Some real time OSes such as VxWorks (particularly older variants) are multitasking, preemptive OSes, but do not provide any inter-process memory separation. The designers chose to do this to reduce the context switch times, something that's handy in a real time OS.

Answer 4

Way back in the 1970s there were computers used by more than one person. The other users hated it when one of them crashed the system. So they invented the virtual machine. Not like when you hear it now, or well, yeah kind of.

Virtual memory so that programs can all use address 0x4000000 at the same time. Virtual CPUs so that many programs can run on one CPU with time slicing. Virtual input and output devices.

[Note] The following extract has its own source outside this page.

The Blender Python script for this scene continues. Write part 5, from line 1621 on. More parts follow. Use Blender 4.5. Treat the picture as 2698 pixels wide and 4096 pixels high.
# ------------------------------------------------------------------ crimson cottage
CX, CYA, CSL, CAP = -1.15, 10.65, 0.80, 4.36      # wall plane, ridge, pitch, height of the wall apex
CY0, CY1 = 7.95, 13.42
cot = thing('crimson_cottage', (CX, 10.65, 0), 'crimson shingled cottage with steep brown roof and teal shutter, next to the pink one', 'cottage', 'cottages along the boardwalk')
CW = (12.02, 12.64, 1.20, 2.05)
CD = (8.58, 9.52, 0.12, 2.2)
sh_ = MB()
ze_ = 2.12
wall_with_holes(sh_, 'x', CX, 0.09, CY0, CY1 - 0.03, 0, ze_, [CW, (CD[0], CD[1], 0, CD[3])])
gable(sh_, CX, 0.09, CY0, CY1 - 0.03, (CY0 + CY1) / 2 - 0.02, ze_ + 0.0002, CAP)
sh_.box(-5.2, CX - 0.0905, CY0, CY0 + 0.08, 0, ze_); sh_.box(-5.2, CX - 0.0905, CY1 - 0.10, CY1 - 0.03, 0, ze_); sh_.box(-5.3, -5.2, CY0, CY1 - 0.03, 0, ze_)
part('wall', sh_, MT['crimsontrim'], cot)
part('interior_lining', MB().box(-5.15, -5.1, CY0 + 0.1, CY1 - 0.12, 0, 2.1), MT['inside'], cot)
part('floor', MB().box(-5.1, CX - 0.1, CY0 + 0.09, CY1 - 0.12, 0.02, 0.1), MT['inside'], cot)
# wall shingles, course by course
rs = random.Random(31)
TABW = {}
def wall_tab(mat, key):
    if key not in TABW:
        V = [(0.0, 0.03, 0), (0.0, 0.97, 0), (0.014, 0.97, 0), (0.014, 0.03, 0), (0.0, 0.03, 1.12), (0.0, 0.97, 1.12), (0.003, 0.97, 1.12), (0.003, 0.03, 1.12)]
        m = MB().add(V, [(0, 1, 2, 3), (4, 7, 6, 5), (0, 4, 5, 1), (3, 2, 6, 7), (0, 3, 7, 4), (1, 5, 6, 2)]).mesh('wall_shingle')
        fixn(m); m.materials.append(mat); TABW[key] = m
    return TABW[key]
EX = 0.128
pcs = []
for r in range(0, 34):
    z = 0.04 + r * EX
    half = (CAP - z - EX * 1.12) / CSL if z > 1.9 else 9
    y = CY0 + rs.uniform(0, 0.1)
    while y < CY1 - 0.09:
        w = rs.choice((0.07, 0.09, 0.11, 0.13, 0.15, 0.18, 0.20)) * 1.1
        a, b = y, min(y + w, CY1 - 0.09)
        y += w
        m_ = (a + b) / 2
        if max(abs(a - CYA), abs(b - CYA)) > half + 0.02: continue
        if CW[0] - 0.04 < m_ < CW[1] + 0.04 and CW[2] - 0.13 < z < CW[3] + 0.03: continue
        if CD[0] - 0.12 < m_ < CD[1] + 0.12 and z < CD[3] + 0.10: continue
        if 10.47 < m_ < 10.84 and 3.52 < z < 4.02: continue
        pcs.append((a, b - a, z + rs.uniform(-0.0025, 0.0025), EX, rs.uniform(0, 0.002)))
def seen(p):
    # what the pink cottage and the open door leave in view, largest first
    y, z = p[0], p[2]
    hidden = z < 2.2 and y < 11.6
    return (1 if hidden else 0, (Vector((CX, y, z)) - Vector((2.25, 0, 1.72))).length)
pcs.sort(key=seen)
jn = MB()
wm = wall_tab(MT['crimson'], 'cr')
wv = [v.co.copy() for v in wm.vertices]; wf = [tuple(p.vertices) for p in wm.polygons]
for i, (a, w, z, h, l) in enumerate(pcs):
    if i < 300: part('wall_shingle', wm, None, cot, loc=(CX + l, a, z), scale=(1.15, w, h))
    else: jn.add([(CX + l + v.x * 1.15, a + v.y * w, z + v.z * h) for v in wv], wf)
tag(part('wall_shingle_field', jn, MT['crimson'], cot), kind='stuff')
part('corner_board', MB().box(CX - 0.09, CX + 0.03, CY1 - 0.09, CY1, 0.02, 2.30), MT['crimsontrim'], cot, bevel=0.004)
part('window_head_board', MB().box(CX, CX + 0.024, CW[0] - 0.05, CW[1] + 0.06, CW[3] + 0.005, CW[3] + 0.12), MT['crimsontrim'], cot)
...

All of that was invented 50 years ago in Multics, VMS, Unix, IBM OS/360, etc.

Answer 5

pointer variable still holds the address for memory previously allocated to it, even after free() was called on it

This is true. The situation is called "dangling pointer". Your program is not allowed to use these pointers; otherwise, its behavior is undefined.

Does this mean that portions of memory become "locked" when malloc() is called so the data of my pointer remains constant?

They are locked only in the sense that malloc would not return the allocated range to your program again, until you free it. There is no built-in protection, though: if your program accidentally writes to a freed pointer, it may overwrite data in a legitimate variable, leading to errors that are extremely hard to catch without proper tools.

What prevents other processes -- say google chrome or some app -- from messing with my variable?

The fact that other apps run in separate memory space. Hardware and OS ensure that other processes are locked out from the memory space of your program.